What described successful efforts, instead, were careful deliberations to find a few industries that naturally fit the abilities and advantages of a given country.  These were then encouraged by the central government using Special Economic Zones that essentially made doing business easier, by cutting red tape.  These assisted businesses consciously targeted their counterparts in countries with GDPs that were roughly 100-300% higher.  In essence, they laid out a relocation welcome mat that featured cheaper labor and other ‘hard to say no to’ factors.   

In just a few sentences, that’s the secret: follow in the footsteps of economies with roughly 100-300% larger GDPs (economies that were at a roughly equivalent level of development 20 or so years ago), and keep moving up the global supply chain.  In just two words, the secret is: global trade.

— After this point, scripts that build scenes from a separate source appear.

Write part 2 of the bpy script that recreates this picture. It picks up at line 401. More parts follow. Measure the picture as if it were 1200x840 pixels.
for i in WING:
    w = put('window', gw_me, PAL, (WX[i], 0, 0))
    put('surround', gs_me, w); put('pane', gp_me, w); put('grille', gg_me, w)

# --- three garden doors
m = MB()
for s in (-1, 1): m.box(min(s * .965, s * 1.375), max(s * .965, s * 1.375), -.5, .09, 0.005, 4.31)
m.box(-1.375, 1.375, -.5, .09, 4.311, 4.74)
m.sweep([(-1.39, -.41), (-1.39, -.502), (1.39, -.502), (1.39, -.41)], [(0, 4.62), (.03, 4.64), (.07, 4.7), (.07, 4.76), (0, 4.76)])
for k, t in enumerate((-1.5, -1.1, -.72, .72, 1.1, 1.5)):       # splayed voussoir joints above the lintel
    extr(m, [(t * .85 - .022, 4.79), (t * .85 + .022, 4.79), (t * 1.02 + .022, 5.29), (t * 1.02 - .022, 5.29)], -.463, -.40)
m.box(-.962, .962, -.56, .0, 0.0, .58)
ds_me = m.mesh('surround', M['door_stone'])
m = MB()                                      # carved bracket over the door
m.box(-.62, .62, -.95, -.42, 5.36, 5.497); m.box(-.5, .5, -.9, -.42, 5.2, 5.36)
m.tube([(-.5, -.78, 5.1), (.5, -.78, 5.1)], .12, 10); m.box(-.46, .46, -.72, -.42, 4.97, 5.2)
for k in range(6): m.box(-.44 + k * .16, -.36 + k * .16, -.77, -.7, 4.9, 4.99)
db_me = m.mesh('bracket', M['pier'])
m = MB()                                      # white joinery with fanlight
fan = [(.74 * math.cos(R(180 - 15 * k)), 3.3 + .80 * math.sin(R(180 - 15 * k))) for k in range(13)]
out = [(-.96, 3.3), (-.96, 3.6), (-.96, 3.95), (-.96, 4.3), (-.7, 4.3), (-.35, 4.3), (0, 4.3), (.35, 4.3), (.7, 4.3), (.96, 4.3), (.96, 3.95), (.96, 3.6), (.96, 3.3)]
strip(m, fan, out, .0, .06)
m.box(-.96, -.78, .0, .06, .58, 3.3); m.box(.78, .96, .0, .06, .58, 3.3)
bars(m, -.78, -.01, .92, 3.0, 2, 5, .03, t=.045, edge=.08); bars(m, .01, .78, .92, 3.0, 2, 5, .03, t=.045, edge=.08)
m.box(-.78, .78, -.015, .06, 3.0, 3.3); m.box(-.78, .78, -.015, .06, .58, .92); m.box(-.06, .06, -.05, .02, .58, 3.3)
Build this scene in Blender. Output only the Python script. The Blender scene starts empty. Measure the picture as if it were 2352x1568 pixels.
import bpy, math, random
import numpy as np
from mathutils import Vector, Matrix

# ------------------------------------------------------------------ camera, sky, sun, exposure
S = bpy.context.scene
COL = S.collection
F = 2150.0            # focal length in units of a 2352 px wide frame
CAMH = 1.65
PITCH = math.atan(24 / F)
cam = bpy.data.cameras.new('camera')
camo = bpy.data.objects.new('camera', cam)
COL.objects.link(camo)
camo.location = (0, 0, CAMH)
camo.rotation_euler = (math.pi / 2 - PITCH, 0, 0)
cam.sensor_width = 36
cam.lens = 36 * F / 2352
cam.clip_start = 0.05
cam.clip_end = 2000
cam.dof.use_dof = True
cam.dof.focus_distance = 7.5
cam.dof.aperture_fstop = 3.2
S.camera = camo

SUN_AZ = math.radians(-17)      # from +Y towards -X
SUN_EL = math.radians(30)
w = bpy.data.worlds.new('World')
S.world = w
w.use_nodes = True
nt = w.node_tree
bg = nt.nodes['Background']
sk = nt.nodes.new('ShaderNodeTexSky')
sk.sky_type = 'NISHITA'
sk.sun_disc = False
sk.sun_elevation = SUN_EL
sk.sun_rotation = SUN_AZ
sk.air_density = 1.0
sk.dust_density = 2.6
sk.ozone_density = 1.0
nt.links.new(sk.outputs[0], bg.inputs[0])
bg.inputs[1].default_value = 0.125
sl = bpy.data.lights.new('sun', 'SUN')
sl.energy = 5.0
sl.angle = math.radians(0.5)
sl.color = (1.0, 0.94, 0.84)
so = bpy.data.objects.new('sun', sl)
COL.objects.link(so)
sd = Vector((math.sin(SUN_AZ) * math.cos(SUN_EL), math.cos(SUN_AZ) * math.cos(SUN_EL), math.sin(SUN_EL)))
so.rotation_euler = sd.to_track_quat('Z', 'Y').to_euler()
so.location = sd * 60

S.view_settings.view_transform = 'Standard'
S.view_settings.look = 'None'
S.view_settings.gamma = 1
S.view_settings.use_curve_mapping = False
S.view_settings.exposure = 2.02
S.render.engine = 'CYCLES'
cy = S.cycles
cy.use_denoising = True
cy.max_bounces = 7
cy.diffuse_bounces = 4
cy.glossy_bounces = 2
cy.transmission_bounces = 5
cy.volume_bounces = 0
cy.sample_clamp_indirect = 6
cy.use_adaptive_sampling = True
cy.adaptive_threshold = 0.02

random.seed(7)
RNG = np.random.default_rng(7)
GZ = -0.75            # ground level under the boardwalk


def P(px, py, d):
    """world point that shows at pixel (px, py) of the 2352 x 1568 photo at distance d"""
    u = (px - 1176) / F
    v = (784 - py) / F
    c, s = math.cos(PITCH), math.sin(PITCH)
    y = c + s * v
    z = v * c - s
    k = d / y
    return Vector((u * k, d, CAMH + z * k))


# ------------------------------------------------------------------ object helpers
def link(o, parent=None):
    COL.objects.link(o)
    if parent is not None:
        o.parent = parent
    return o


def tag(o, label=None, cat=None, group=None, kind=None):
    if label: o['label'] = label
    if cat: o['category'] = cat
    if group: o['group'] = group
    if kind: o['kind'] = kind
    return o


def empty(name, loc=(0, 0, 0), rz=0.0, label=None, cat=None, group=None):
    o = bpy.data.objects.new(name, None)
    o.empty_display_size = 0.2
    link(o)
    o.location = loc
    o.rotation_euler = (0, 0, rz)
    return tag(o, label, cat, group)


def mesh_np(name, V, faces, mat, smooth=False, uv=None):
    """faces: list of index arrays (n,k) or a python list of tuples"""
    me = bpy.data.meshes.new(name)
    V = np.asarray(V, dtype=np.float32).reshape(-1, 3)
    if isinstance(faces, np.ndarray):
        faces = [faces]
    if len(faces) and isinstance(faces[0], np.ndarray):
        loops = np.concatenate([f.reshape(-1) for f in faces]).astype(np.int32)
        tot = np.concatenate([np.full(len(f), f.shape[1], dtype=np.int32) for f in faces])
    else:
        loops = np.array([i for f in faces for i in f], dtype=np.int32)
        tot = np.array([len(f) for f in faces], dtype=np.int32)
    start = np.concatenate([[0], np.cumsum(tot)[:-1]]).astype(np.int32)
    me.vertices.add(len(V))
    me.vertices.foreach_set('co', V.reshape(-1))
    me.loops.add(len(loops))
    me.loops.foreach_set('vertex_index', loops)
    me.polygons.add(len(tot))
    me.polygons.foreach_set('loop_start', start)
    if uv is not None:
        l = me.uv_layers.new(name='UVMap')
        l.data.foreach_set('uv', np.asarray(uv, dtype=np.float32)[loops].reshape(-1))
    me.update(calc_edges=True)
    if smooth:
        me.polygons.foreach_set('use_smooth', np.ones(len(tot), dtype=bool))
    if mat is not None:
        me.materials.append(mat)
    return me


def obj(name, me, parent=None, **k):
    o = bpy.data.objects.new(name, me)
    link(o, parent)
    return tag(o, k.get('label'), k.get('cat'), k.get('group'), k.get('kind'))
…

So, do I have objections to anything in the book?    I’m obviously not an economist, and though I’ve read The Economist magazine off and on since my college years, and have read Paul Krugman’s blog and tweets for ten years (effectively, an Econ. 101 course), it’s hard to get very excited about industrial plants churning out mass-produced products with cheap labor, no matter one's credentials.  But, the authors are probably right, for the most part; and hard work is rarely glamorous.  I can remember, when a child, seeing ‘Made in Japan’ on most cheap toys, just as now tags read ‘China’ instead.  Soon, perhaps, tags will read “Pakistan” or “Ethiopia”.  If this is how wealth spreads, so be it.  It’s hard to find fault with success, unless your job is threatened, obviously.

A seed of doubt: the authors make a categorical claim that agriculture in developing countries must be made more productive through mechanization, consolidation of small holdings, and the implementation of conventional agriculture (the use of artificial fertilizers, for example).  But the fact that this is the way it's always been done shouldn’t be proof that it's the best way.  A skilled farmer, on just a few acres, can grow enough to feed a small village.  This, of course, assumes access to markets, and most importantly, the necessary skills to enrich and cultivate the soil, while spreading the wealth.  Given several skilled farmers, each producing enough for several dozen, you have a surplus, and income to grow on, with the village gradually enriching itself.  So, it would seem almost certainly possible for development to occur more organically; and, in parts of the world leap-frogging landlines, electric grids and classroom education, one wonders if there might be an unexplored path here that maintains the sense of place that can be lost when populations move to the nearest big city to find work.  

As a practical matter, however, Beating The Odds lays out how a people can focus on their inherent advantages (climate, skills, cheap labor, land, etc.), and fashion a likely way forward, building on their initial successes by taking steps up the global trade ladder.  More power to them.